» **RECORD LIST**:
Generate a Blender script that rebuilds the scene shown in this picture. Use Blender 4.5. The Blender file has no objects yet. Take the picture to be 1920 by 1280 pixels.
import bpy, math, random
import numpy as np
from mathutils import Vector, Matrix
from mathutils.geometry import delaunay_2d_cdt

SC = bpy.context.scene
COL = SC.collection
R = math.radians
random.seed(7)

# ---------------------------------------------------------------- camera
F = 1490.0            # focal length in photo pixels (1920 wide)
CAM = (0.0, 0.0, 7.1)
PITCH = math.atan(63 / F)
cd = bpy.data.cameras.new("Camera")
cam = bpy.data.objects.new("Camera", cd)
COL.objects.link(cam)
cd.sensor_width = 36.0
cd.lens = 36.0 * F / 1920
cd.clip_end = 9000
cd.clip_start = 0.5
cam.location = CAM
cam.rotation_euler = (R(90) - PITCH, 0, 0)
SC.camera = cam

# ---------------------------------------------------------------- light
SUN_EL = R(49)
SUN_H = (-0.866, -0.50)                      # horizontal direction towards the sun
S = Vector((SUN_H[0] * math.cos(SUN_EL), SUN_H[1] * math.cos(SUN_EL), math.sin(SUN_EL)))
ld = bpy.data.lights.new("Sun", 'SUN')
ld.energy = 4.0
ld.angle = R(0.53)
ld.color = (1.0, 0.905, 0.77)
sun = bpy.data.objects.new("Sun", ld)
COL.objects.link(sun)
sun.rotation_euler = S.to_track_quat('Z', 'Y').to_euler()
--
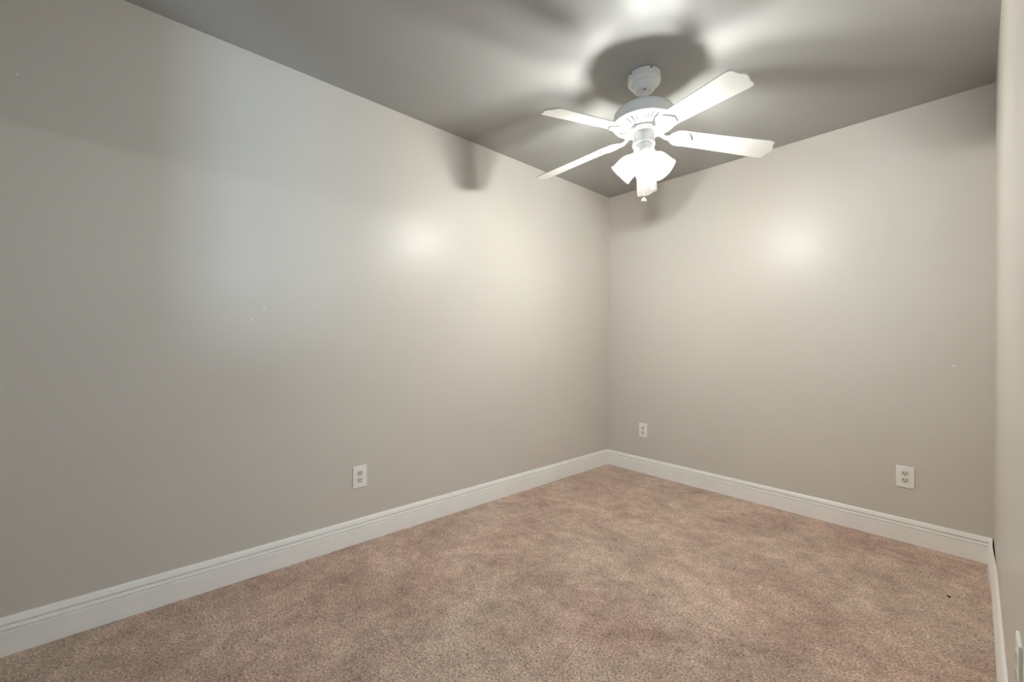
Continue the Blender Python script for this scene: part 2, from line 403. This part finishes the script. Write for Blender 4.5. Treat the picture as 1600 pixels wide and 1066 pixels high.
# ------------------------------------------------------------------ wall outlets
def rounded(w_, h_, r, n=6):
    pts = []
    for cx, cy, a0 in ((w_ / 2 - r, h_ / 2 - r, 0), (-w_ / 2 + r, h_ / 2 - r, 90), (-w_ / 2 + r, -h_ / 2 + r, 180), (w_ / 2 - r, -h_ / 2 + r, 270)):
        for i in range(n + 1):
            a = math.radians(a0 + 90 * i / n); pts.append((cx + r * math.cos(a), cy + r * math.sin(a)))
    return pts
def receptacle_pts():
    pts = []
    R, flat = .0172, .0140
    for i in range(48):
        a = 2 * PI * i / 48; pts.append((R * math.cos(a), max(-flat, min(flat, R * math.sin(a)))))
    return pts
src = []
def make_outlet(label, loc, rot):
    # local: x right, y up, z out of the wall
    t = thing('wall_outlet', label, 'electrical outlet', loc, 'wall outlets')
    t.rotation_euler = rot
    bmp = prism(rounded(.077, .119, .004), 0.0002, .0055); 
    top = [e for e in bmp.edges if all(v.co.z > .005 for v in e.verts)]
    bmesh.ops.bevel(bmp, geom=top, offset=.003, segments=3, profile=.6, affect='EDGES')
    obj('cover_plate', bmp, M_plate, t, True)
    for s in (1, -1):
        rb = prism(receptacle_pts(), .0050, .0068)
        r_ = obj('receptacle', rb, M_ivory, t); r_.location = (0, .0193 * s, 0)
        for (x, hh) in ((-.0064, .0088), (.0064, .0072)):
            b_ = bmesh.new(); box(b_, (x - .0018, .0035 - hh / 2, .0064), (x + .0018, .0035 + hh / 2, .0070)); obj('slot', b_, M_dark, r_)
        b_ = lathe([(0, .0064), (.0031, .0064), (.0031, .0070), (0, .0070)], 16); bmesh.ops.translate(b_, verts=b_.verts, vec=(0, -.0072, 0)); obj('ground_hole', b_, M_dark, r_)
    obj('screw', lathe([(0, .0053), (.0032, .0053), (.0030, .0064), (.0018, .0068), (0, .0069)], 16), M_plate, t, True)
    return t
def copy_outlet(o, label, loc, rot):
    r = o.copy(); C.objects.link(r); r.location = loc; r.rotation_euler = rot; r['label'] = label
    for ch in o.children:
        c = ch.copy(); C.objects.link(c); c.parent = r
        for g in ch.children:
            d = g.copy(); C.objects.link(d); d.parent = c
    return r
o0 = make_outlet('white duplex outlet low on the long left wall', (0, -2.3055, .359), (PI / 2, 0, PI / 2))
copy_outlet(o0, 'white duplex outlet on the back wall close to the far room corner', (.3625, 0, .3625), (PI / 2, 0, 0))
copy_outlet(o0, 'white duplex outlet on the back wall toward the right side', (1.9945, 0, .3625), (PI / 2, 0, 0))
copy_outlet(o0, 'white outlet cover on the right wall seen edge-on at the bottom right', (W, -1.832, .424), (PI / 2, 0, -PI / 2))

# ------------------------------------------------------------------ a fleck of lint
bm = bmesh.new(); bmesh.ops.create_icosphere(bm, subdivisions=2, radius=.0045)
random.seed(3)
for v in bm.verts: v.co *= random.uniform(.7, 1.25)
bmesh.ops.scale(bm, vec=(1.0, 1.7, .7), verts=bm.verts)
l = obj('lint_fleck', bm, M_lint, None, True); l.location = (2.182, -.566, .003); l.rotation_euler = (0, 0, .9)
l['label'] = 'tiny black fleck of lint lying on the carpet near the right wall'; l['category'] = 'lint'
--
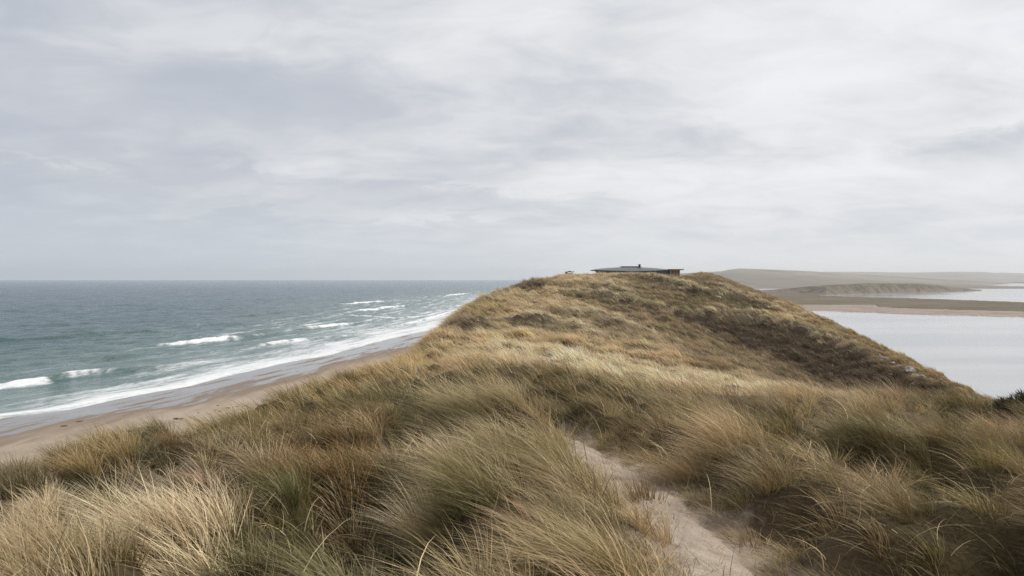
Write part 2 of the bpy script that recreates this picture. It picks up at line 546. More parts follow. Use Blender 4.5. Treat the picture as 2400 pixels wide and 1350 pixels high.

» **YOUR GOAL**:
Start with the line that contains "Generate a Blender" and end with the line that contains "random.seed(7)"; give those lines again exactly, and no others.

» **FINISHED TASK**:
Generate a Blender script that rebuilds the scene shown in this picture. Use Blender 4.5. The Blender file has no objects yet. Take the picture to be 1920 by 1280 pixels.
import bpy, math, random
import numpy as np
from mathutils import Vector, Matrix
from mathutils.geometry import delaunay_2d_cdt

SC = bpy.context.scene
COL = SC.collection
R = math.radians
random.seed(7)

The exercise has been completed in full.